PROBLEM TO WORK ON → Among the lines below, how many carry the string "scene"? Reply with a number and nothing else.

DATA BLOCK →
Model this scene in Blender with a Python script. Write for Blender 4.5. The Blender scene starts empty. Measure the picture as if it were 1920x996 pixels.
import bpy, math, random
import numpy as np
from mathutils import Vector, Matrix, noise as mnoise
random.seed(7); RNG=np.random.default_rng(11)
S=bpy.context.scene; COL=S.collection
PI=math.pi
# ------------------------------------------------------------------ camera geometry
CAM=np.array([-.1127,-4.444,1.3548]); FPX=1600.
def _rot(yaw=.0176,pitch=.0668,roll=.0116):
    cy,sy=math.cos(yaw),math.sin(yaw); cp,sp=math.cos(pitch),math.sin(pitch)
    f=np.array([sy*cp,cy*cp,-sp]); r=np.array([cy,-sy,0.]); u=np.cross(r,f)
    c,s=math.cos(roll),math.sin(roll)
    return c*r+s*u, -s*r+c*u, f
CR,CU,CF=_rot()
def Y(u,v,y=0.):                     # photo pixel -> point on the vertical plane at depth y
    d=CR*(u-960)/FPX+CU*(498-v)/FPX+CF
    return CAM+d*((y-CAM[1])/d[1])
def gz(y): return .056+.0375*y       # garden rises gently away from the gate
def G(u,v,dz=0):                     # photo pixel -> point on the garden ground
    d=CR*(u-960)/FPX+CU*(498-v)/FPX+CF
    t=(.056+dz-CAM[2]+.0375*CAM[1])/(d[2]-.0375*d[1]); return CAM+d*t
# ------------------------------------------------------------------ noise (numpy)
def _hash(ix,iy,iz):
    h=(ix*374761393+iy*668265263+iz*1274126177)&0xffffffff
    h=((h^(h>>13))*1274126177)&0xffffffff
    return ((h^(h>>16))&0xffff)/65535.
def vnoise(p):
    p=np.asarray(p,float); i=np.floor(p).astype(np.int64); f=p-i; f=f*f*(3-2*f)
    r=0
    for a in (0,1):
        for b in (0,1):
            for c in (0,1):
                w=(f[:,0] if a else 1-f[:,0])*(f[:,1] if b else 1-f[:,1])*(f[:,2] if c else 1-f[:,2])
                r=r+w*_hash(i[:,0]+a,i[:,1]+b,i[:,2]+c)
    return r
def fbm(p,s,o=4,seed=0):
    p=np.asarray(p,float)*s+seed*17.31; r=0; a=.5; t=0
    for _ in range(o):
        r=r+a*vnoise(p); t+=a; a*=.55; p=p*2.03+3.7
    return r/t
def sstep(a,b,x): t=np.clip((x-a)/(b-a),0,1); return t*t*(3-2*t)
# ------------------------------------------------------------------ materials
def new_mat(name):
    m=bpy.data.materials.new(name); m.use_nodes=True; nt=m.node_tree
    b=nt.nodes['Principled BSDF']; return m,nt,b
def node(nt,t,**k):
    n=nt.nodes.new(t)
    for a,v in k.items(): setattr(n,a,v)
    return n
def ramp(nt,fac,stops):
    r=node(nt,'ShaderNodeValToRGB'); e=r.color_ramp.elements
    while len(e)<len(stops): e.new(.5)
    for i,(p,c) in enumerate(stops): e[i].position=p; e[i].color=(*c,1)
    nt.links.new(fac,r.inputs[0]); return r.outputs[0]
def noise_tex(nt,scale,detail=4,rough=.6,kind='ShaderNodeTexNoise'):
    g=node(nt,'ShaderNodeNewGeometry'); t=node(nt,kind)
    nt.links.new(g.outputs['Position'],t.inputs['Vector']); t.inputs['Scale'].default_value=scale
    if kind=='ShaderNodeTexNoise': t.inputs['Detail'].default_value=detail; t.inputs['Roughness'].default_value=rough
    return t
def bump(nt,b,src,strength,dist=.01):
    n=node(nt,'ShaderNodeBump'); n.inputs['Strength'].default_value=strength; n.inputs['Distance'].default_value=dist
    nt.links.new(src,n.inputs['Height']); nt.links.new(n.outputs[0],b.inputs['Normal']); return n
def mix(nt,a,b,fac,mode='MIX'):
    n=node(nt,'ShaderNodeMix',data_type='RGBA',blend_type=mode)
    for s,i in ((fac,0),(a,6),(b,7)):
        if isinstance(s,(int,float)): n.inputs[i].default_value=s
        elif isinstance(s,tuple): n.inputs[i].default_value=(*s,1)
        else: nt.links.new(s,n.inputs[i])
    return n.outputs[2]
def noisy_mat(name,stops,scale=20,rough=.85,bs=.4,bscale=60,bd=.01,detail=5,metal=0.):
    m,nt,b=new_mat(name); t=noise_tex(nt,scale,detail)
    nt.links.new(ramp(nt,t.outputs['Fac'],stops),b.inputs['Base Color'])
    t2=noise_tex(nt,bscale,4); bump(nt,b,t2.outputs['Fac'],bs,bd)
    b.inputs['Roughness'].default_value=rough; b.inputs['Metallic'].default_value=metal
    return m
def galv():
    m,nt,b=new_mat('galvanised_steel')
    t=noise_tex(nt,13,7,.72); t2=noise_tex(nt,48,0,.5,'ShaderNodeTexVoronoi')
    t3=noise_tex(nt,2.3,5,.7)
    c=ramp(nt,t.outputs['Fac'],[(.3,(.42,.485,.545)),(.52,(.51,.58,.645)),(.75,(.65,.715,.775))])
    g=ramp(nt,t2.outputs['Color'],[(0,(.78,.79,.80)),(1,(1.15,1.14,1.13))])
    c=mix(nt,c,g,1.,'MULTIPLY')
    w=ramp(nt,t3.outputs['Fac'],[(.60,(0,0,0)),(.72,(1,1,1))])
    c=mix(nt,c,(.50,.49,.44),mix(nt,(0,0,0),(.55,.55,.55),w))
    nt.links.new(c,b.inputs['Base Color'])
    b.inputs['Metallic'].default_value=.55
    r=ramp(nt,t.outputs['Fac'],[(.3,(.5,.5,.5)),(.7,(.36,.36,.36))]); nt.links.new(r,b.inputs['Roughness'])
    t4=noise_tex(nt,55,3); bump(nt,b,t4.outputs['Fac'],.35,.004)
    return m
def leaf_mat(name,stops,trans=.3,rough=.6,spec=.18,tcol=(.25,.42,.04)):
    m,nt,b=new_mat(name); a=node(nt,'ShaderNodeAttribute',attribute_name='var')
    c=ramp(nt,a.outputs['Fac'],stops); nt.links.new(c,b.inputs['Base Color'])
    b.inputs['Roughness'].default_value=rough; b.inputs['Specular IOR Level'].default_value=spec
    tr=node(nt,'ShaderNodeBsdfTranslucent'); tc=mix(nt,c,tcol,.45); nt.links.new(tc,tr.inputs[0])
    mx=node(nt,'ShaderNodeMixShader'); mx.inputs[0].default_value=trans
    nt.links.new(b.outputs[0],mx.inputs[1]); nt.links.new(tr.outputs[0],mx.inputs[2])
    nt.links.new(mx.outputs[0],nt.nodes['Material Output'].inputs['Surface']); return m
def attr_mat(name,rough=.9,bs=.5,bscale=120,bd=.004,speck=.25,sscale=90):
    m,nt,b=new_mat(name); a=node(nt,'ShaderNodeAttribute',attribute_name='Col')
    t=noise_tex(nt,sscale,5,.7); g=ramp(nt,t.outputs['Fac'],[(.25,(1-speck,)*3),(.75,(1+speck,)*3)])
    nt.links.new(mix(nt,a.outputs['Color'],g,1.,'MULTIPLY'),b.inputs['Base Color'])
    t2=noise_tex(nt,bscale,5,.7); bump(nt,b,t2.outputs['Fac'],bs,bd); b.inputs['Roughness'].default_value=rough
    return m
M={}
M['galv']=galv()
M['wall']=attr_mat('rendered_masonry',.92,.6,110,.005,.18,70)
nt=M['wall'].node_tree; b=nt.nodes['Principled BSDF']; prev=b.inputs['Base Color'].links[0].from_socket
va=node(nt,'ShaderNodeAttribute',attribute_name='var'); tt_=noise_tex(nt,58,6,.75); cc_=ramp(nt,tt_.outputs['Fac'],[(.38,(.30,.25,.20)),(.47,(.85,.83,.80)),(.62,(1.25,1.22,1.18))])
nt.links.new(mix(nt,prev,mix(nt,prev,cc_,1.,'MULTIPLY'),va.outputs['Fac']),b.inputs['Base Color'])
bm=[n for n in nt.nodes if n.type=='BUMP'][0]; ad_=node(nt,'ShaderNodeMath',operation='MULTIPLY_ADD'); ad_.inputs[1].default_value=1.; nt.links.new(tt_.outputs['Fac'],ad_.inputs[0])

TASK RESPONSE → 2